Consider the Lobster and Other Essays 

Let's get this out of the way first: If you don't love David Foster Wallace with all of your heart, I will punch you in your face.

Good? Good. Wallace's latest is Consider the Lobster and Other Essays, a collection of essays covering everything from 9/11 to Dostoevsky-related academia; with his usual hyper-literate and frenetically footnote-punctuated prose*, Wallace also deals with events like the porn world's equivalent of the Oscars and boiling lobsters alive.

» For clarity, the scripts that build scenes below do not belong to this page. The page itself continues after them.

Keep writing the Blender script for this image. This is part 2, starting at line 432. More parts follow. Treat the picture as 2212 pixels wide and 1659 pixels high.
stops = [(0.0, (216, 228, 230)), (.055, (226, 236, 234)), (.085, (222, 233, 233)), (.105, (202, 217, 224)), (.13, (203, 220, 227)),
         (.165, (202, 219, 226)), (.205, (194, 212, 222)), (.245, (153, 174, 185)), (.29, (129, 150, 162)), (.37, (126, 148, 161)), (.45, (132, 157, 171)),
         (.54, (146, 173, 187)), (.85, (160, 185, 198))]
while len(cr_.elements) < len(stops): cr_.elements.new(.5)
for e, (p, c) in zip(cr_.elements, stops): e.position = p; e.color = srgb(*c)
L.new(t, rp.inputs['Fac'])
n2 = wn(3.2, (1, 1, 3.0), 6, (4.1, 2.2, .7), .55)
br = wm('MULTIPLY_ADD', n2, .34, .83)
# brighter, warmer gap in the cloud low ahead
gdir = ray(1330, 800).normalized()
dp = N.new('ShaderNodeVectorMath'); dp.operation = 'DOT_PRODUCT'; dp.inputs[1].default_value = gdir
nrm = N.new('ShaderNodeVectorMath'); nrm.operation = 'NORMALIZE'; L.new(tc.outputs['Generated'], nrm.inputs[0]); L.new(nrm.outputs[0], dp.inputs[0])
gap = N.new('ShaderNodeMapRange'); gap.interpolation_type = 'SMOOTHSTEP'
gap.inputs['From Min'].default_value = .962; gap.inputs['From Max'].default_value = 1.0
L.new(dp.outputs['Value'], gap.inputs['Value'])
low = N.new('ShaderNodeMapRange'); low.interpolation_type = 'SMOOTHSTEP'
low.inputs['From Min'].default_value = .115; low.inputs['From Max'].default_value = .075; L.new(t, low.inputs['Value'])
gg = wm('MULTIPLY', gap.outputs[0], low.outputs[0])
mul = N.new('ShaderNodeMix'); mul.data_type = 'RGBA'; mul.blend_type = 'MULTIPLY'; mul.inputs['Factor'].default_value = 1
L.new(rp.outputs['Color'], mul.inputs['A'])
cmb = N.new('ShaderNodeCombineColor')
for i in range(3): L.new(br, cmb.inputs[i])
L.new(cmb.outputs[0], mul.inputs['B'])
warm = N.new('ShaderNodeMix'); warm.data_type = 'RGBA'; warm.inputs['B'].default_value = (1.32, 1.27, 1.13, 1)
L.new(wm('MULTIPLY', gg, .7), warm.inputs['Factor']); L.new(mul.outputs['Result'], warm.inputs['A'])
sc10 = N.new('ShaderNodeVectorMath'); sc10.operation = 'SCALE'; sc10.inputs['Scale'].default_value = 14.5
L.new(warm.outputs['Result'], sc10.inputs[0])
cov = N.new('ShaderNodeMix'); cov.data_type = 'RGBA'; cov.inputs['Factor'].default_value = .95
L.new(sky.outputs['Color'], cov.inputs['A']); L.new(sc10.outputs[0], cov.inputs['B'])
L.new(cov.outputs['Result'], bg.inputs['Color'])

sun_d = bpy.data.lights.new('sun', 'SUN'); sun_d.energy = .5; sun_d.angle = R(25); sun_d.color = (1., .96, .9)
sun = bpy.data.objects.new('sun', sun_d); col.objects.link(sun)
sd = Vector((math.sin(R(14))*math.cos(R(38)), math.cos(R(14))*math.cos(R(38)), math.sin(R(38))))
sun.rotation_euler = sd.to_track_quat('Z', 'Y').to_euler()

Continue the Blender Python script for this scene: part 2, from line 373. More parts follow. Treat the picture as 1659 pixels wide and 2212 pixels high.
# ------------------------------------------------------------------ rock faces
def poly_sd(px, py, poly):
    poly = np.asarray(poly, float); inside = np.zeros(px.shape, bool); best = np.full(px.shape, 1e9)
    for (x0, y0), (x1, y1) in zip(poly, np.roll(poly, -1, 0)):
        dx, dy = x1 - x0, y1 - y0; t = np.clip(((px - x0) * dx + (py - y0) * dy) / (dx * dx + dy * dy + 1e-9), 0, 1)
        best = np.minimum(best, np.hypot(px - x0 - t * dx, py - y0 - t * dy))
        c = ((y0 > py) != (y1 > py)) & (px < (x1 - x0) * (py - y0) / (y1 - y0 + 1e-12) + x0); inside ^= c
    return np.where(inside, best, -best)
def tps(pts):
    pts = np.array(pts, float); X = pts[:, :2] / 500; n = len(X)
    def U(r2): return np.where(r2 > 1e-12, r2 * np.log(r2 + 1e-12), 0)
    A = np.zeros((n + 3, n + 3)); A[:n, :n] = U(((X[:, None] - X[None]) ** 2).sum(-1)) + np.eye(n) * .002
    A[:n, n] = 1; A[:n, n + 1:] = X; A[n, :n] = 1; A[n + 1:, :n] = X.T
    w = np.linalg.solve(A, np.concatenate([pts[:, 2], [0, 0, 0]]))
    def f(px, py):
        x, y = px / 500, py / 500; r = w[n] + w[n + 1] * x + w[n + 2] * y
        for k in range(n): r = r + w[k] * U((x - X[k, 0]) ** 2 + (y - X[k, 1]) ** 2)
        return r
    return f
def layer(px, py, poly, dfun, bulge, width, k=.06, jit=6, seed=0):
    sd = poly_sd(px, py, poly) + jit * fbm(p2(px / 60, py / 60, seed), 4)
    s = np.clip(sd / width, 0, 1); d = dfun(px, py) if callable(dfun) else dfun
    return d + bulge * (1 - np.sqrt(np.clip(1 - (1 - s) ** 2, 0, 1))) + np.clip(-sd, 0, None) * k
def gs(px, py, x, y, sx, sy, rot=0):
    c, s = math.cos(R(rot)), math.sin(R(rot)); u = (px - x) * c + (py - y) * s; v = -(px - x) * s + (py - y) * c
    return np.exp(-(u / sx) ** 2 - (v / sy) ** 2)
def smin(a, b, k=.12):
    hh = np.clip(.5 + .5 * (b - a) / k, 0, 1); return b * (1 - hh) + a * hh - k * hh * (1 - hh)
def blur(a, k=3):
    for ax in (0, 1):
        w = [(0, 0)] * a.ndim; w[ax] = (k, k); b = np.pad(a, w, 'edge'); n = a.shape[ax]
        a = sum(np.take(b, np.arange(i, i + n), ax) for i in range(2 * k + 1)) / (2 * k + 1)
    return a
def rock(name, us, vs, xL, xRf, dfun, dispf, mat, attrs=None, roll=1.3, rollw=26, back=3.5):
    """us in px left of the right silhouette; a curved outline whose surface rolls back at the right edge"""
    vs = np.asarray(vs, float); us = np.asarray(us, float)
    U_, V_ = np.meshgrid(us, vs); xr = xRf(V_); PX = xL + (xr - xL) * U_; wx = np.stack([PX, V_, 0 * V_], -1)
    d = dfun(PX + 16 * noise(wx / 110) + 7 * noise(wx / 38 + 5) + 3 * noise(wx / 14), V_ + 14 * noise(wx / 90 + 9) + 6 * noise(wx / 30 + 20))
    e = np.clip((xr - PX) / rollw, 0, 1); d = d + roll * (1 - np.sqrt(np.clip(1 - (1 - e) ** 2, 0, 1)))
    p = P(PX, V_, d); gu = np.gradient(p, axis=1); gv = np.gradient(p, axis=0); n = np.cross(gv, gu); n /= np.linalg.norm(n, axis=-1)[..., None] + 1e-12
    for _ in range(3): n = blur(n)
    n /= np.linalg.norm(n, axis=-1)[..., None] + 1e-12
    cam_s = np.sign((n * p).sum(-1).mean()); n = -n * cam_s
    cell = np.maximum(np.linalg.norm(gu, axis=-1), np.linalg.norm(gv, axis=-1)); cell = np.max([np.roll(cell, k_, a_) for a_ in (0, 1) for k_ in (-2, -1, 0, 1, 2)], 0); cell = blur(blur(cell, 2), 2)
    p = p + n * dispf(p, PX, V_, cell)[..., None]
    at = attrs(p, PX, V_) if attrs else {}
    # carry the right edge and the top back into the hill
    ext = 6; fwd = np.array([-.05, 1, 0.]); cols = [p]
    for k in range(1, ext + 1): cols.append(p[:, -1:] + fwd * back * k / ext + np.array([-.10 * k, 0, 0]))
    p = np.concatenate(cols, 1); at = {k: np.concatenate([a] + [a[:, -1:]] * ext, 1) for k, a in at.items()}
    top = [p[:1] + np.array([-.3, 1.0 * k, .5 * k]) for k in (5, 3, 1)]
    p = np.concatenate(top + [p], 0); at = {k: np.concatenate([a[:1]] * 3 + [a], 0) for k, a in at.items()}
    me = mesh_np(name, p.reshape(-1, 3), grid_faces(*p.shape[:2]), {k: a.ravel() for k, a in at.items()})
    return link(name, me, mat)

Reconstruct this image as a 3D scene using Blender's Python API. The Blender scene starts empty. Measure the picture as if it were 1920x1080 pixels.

I've always preferred Wallace's fiction to his non-fiction, if only because his imagination can really cut loose in stuff like Infinite Jest—more so than in the sometimes trying essays in his other collection, A Supposedly Fun Thing I'll Never Do Again, or in his book on math that I couldn't get through, Everything and More. But Lobster is a great collection of Wallace's best non-fiction writing, thanks to his chosen subject matter. "Big Red Son"—the one about the XXX Academy Awards—is particularly fascinating, with Wallace happily diving into the massive (and verboten) world of adult entertainment, followed closely by "Up, Simba," Wallace's insightful Rolling Stone piece about reporting on John McCain's campaign convoy—unable to talk to McCain, Wallace instead gloms onto the other media lackeys following the campaign. Politics also show up in "Host," a simultaneously scathing and humane portrait of talk radio caricature John Ziegler, and the book's titular essay, which examines, in astonishing detail, the question of whether or not we should be boiling lobsters alive for our eating pleasure. The best, however, is the densely smart "Authority and American Usage," which—in its shrewd (and hilarious) dissection of American English's frailties and dialects, enables Wallace to examine issues covering everything from socioeconomic inequality to ideological battles over welfare. It's absurd, and inspired, and—like every other Wallace book—it's like nothing else out there. And picking it up is easier than me punching you in the face, so get to it.

* I should note here that I was originally going to write this whole review in footnotes, maybe even a Wallace-appropriate volume of footnotes—so maybe like 15 or 20 for this review. But then I figured it'd be a huge pain in the ass for our production guys, plus it's murder on the eyes, and I'm already feeling the lurking threat of an oncoming migraine, so fuck it.